Сначала вспыхнул свет ни с чем не сравнимой яркости. Мы все перевернулись и сквозь темные очки увидели огненный шар. Приблизительно через сорок секунд пришла взрывная волна, за которой последовал звук, но ни то, ни другое не показалось нам поразительным так потрясла нас необычайная интенсивность света.
Образовалось большое плотное облако, которое, клубясь, вздымалось вверх с огромной силой и примерно в пять минут достигло субстратосферы.
Вскоре после главного взрыва в облаке произошли два дополнительные взрыва меньшей силы, не сопровождавшиеся световыми эффектами.
Облако поднялось на большую высоту сначала в виде шара, затем оно приняло форму гриба, зятем превратилось в длинный, похожий на трубу столб и, наконец, было развеяно в нескольких направлениях переменными ветрами на различных высотах.

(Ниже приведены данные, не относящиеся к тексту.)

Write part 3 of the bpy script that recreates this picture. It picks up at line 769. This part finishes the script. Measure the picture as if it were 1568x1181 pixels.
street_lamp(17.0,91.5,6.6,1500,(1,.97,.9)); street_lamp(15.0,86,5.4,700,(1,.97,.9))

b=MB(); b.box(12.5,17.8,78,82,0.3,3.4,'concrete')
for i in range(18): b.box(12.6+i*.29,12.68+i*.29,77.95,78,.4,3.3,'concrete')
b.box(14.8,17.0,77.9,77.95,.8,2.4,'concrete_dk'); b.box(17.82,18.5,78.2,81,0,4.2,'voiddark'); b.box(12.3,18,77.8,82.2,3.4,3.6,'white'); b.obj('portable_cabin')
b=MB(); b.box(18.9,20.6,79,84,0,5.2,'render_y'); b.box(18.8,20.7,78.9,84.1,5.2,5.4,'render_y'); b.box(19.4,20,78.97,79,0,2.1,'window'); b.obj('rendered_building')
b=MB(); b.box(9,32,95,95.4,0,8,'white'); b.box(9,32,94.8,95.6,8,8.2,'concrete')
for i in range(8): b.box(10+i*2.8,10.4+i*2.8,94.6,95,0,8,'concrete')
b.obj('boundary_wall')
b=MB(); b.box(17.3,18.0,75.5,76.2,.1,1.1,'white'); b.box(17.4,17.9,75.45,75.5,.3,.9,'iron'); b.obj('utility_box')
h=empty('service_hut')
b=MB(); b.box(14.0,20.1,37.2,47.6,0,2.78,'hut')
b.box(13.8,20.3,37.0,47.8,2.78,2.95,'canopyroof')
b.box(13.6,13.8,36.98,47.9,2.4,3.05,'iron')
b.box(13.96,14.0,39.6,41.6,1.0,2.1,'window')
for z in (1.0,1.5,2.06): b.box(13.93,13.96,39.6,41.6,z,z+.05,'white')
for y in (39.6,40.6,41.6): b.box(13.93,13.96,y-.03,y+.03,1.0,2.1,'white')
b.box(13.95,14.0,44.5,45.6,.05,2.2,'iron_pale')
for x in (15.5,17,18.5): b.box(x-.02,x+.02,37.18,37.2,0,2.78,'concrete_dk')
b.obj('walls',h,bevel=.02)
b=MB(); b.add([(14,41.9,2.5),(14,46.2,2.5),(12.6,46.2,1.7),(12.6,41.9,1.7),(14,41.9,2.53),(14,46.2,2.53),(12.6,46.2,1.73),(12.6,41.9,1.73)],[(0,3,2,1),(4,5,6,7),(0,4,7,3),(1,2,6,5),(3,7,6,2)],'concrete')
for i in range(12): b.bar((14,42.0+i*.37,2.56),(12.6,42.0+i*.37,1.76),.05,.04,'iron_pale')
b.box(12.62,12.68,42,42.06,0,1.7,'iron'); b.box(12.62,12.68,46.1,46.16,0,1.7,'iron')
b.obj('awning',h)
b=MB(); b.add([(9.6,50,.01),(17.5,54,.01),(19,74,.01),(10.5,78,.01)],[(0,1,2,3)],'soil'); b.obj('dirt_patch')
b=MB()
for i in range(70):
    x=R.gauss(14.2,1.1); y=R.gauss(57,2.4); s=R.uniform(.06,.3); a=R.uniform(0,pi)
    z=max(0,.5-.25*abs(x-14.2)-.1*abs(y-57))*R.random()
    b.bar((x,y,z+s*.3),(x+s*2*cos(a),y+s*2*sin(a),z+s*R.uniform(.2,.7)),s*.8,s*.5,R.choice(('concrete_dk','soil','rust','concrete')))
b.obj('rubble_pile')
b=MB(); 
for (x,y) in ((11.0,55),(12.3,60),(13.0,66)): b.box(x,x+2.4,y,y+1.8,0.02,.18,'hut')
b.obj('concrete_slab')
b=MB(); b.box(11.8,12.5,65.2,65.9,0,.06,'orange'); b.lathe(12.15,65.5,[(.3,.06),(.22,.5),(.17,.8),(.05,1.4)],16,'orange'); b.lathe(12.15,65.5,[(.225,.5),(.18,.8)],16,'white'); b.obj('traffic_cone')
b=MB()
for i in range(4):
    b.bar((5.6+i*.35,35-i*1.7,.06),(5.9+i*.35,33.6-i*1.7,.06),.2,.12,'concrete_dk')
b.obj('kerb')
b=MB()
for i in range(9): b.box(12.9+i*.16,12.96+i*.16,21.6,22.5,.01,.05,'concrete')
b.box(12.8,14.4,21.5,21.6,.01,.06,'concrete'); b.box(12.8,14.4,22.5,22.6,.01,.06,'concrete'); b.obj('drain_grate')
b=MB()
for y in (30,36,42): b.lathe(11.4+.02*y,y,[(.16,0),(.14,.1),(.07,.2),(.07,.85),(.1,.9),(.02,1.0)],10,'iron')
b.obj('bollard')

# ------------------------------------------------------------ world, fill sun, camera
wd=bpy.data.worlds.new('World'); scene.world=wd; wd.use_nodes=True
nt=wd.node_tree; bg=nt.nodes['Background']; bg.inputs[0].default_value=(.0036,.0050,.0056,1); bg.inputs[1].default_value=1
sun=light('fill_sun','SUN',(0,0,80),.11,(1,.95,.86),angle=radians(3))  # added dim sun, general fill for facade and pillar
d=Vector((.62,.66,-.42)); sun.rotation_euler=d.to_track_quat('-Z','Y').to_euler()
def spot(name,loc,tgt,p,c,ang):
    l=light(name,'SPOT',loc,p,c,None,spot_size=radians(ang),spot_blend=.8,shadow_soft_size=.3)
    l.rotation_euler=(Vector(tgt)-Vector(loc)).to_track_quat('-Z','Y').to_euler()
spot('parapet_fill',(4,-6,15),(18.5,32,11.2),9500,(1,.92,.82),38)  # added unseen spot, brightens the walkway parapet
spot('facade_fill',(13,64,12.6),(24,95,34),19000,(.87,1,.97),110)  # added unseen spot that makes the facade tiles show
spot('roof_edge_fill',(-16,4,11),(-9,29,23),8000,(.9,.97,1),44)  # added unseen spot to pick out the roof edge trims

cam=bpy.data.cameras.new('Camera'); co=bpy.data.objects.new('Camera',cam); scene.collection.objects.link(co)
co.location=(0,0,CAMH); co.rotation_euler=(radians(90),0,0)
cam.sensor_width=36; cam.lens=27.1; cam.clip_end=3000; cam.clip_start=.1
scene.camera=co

Д-р Конант дотянулся до меня, и мы пожали друг другу руки, взаимно поздравляя один другого. Д-р Буш, который был с другой стороны от меня, сделал то же самое. Все присутствующие, даже не посвященные, испытывали чувство глубокого благоговения. Конант, Буш и я были охвачены тем же чувством, но в еще большей мере, от сознания, что оправдалась вера тех, кто нес ответственность за возникновение и осуществление этого исполинского проекта».
Вот впечатления генерала Фаррелла:
«Драматическая сцена внутри убежища не поддается описанию. Внутри и вокруг убежища собралось до двадцати человек, принимавших участие в окончательных приготовлениях. В их число входили: д-р Оппенгеймер, директор, вынесший на себе великое научное бремя руководства разработкой оружия, с десятком его главных помощников, д-р Кистяковский, д-р Бейнбридж, наблюдавший за всеми деталями подготовки к испытанию, метеоролог и некоторые другие. Здесь же находилась группа солдат, два или три армейские офицера и один морской офицер. Убежище было заполнено самыми разнообразными инструментами и радиоаппаратурой.
В течение двух полных лихорадочного возбуждения часов, предшествовавших взрыву, генерал Гроувз оставался с директором. За двадцать минут до назначенного часа генерал Гроувз отправился на свою станцию в лагере базы, во-первых, потому, что она являлась лучшим пунктом для наблюдения и, во-вторых, в связи с нашим правилом, согласно которому он и я не должны быть вместе в таких положениях, где имелся элемент опасности, который в данном случае существовал в обоих пунктах.
Тотчас после ухода генерала Гроувза по радио стали объявлять, сколько времени осталось до взрыва; это делалось для другой группы наблюдающих испытание и участвующих в нем. Напряжение быстро возрастало по мере приближения назначенного момента и перехода от минут к секундам. Каждый в этом помещении знал об ужасных скрытых возможностях, которые, как они думали, не были исключены. Ученые чувствовали, что их вычисления должны быть правильны и что бомба должна взорваться, но в душе у каждого была немалая доля сомнения.
Мы стремились к неизвестному и не знали, что может из этого выйти. Можно сказать наверняка, что большинство присутствующих молилось и молилось более горячо, чем когда бы то ни было раньше. Если взрыв удастся, это будет оправданием нескольких лет интенсивного труда десятков тысяч людей государственных деятелей, ученых, инженеров, промышленников, солдат и многих других.
В то краткое мгновение в далекой пустыне Нью-Мексико колоссальные усилия мозговой и мускульной энергии всех этих людей привели внезапно к ошеломляющему результату. По мере того, как часы отсчитывали последние секунды, напряжение д-ра Оппенгеймера, на которого было возложено весьма тяжелое бремя, все возрастало. Он почти не дышал. Он держался за столб, чтобы сохранить равновесие. Последние несколько секунд он пристально смотрел прямо перед собой и затем, когда человек, объявлявший время, закричал „Время“, и все осветилось колоссальной вспышкой света, за которой вскоре раздался низкий, раскатистый рев взрыва, напряжение на его лице сменилось выражением огромного облегчения. Некоторые из наблюдателей, стоявшие сзади убежища, были сбиты с ног воздушной волной.
Напряжение в комнате разрядилось, и все начали поздравлять друг друга. Каждый чувствовал: „Вот оно!“ Что бы теперь ни случилось, все знали, что беспримерная научная работа была сделана. Деление атомов не будет более скрыто в уединении мечтаний физиков-теоретиков. Оно оказалось почти взрослым уже при рождении. Это была великая новая сила для использования во благо или во зло. В убежище царило чувство, что все, имевшие отношение к рождению этой новой силы, посвятят свою жизнь тому, чтобы она всегда использовалась во благо и никогда во зло.